Data excerpt:
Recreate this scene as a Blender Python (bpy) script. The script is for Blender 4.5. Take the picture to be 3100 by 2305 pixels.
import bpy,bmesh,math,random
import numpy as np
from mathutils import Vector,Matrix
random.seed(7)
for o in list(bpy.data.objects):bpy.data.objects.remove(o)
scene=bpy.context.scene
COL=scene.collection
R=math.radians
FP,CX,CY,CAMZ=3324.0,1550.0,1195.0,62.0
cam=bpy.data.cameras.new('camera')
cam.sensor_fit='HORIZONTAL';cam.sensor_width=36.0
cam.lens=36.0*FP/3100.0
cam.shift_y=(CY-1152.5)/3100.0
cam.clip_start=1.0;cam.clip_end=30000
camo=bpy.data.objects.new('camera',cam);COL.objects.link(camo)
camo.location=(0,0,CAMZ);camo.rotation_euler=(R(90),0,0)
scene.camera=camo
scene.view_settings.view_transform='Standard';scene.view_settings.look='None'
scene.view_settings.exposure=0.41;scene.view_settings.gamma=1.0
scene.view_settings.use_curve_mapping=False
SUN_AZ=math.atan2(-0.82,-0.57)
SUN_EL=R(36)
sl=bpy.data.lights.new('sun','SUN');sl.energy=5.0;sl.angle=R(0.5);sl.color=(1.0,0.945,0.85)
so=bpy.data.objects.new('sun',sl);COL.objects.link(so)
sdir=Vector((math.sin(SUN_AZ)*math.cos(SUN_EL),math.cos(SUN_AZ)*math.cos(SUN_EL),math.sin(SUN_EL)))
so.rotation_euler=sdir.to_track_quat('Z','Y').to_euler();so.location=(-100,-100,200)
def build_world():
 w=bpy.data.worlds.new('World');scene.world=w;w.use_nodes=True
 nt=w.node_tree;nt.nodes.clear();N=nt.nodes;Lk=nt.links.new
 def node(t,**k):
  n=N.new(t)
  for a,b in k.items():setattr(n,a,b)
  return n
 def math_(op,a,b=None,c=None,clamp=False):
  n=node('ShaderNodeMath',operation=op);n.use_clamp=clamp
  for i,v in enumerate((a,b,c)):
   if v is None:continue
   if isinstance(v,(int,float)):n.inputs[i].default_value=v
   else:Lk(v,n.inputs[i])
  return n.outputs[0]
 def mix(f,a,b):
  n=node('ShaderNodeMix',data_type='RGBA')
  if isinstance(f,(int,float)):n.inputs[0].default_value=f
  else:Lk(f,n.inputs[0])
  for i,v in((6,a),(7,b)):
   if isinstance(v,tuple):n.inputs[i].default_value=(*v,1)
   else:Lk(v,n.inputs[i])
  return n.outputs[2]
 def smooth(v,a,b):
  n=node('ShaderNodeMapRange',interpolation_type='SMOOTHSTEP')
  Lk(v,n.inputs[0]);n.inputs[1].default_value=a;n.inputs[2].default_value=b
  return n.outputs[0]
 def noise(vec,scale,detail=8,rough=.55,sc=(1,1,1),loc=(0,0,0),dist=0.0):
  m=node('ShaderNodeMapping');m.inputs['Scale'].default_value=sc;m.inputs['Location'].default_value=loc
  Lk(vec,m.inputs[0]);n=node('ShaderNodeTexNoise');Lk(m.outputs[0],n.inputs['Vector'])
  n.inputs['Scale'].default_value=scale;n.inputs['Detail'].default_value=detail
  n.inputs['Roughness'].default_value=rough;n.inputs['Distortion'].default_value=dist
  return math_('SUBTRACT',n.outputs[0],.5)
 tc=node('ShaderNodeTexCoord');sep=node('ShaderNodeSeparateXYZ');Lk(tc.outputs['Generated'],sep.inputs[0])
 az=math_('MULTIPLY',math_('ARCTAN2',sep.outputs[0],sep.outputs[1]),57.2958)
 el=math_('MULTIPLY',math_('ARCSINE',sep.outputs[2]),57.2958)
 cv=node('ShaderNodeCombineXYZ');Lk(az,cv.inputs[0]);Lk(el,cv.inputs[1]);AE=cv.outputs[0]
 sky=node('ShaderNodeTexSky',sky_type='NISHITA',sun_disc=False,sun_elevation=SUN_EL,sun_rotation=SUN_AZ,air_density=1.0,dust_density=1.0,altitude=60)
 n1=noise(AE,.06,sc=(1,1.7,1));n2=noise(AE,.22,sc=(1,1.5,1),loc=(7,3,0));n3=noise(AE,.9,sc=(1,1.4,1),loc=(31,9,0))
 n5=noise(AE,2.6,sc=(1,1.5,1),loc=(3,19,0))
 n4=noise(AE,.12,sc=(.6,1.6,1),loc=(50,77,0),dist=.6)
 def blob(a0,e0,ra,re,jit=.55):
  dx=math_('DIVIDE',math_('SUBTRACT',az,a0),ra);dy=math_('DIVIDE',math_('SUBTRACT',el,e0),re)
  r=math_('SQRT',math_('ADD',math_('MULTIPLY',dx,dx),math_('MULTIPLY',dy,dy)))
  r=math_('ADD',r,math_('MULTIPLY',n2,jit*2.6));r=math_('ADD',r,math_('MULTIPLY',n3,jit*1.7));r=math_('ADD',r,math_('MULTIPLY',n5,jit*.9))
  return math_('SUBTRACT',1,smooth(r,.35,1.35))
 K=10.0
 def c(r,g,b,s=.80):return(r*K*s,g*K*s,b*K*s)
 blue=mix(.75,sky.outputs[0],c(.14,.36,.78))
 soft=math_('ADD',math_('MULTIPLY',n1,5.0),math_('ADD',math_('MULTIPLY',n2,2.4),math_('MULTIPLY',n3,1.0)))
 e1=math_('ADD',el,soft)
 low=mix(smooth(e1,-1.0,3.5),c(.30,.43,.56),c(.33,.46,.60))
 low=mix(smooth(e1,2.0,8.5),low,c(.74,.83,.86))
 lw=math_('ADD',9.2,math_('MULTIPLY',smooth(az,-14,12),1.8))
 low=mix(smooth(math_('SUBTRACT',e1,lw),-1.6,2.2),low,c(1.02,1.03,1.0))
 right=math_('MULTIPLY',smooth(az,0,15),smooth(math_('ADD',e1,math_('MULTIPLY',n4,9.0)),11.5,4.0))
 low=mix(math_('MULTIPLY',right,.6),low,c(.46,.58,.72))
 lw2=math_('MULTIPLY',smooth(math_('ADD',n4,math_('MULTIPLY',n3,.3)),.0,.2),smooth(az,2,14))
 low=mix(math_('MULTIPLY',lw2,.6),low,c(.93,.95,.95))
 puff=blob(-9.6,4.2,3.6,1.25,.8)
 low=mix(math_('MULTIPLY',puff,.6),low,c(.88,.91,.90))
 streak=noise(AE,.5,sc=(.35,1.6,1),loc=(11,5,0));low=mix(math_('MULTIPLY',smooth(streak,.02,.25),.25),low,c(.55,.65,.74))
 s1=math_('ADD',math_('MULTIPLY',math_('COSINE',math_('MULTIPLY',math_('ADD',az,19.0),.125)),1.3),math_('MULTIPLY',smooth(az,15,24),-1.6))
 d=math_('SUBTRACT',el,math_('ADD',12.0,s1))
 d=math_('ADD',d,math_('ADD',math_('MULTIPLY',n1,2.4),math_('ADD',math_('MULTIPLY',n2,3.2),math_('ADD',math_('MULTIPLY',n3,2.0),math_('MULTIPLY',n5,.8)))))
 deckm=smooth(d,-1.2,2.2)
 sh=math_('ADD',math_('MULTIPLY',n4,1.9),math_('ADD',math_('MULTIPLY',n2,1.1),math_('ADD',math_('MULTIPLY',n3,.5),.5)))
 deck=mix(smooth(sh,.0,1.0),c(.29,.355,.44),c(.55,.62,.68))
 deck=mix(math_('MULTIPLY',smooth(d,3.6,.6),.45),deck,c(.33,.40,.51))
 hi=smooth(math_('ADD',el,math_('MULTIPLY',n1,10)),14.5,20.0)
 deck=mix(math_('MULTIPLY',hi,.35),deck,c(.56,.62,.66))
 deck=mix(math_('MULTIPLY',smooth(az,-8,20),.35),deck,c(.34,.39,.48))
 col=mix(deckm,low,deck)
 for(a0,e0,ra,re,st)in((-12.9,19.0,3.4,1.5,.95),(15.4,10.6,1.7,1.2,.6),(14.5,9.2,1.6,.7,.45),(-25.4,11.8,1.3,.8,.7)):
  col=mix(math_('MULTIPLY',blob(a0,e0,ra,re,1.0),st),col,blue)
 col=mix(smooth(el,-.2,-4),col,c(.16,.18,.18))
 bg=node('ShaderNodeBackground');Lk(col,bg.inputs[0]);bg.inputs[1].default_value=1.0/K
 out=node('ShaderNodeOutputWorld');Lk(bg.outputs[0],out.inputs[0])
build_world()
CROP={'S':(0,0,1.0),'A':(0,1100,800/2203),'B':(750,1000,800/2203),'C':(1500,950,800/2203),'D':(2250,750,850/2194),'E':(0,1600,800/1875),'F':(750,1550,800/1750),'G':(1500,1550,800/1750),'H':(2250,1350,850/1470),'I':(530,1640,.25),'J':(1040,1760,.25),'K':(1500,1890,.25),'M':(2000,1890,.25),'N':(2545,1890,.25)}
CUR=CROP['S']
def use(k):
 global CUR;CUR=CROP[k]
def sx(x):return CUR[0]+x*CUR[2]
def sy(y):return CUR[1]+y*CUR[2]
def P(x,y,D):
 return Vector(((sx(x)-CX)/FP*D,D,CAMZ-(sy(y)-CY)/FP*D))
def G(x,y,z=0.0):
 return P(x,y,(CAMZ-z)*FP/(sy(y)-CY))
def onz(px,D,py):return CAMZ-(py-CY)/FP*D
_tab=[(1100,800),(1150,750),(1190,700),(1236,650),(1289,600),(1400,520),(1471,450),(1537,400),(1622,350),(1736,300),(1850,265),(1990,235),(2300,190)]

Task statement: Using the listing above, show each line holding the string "scene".

The result:
Recreate this scene as a Blender Python (bpy) script. The script is for Blender 4.5. Take the picture to be 3100 by 2305 pixels.
scene=bpy.context.scene
COL=scene.collection
scene.camera=camo
scene.view_settings.view_transform='Standard';scene.view_settings.look='None'
scene.view_settings.exposure=0.41;scene.view_settings.gamma=1.0
scene.view_settings.use_curve_mapping=False
 w=bpy.data.worlds.new('World');scene.world=w;w.use_nodes=True